Charles Spurgeon once walked through the English countryside with a friend. He noticed a barn’s weather vane had the words: “GOD IS LOVE.” Spurgeon remarked that that was an inappropriate place for that message. “Weather vanes are changeable,” he said, “but God’s love is constant.”
His friend replied: “You misunderstand. That sign means that regardless of which way the wind blows, God still loves.”
God wants us to love Him back.
One asked Jesus perhaps the most important query ever presented to Him: “Master, which is the great commandment in the law?”
Jesus replied, “Thou shalt love the Lord thy God with all thy heart, and with all thy soul, and with all thy mind. This is the first and great commandment” (Matthew 22:36–38; cf. Mark 12:30). We thus are to love God emotionally (heart), spiritually (soul), mentally (mind), and physically (strength). That is, we are to fully devote ourselves to Him.
God wants us to love others as He loves us.
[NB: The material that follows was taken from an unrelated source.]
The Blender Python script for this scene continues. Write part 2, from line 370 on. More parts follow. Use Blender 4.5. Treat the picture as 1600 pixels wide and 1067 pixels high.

Jesus wants to pin a love badge on each of us: “By this shall all men know that ye are my disciples, if ye have love one to another” (John 13:34–35). Winston Churchill once said, “We make a living by what we get. We make a life by what we give.”
Years ago a young sociology professor at Johns Hopkins University in Baltimore assigned his class a project. They were to interview 200 city teen boys residing in downtown slums and predict their futures. The students predicted that ninety percent of the teens would end up in prison at some point.
Twenty-five years later the same professor asked another class to track down the original boys. One hundred eighty were located but only four had ever been in jail. Why were the predictions so wrong? Looking for common factors, the students noticed that more than one hundred boys had mentioned the same teacher, Mrs. O’Rourke, from their local public school. The sociology students searched for and finally located a seventy-year-old Sheila O’Rourke in a Memphis nursing home. Puzzled by the interest in her, she said simply, “All I ever did was love each of them.”2 The more we love Him, the more we love those around us.
Do I really matter? Oh, yes!
– Allen Webster
[1]HTH volume 6 (2001), number 5.
[2]Robert J. Hastings,Hastings’ Illustrations (Nashville: Broadman Press, 1971). p. 32.